Harvard University ranks as nation’s worst school for free speech in new reportHarvard University ranks as nation’s worst school for free speech in new report
via Emily Karakis on Unsplash
Michelle De Pacina
September 6, 2023
Harvard University was ranked the worst school in the U.S. for free speech in 2023, according to an annual report by the nonprofit group Foundation for Individual Rights and Expression (FIRE).
About its ranking: Harvard received an overall score of 0.00, the lowest possible score on FIRE’s 100-point scale. The ranking is attributed to nine professors and researchers at Harvard who have faced calls to be punished or dismissed based on past written and verbal speech, with seven of them being professionally disciplined.
“I’m not totally surprised,” Sean Stevens, director of polling and analytics at FIRE, told The New York Post. “We’ve done these rankings for years now, and Harvard is consistently near the bottom. I thought it would be pretty much impossible for a school to fall below zero, but they’ve had so many scholar sanctions.”
The New York Post noted that Harvard’s “actual score” was -10.69.
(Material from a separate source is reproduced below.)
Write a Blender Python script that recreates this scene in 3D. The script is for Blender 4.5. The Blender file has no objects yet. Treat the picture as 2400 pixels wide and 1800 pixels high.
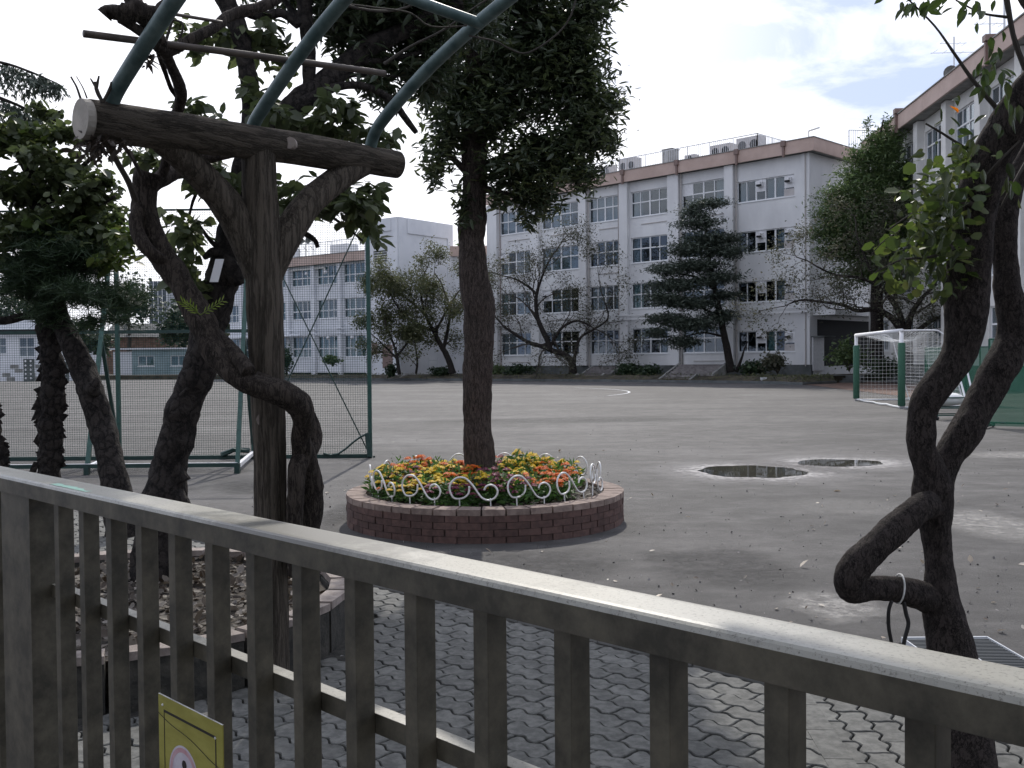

Lowest and highest: The second worst school for free speech is the University of Pennsylvania, followed by the University of South Carolina, Georgetown University and Fordham University.
According to the ranking, Michigan Technological University was the top school for free speech with a score of 78.01 out of 100. Auburn University comes in second, followed by the University of New Hampshire, Oregon State University and Florida State University in the top five.
About the report: FIRE, which surveyed 55,000 current students from 254 universities, determined the ranking by factors such as the strength of a school’s free speech policies, instances of speech-related targeting and the school administrators’ support for threatened free speech.
The rankings also revealed that a significant percentage of students (56%) worry about “getting canceled” for their speech, and 27% believe violence can be acceptable to suppress campus speech in certain circumstances. Overall, Stevens said that the state of free speech on campuses is perceived as stagnant or possibly worsening.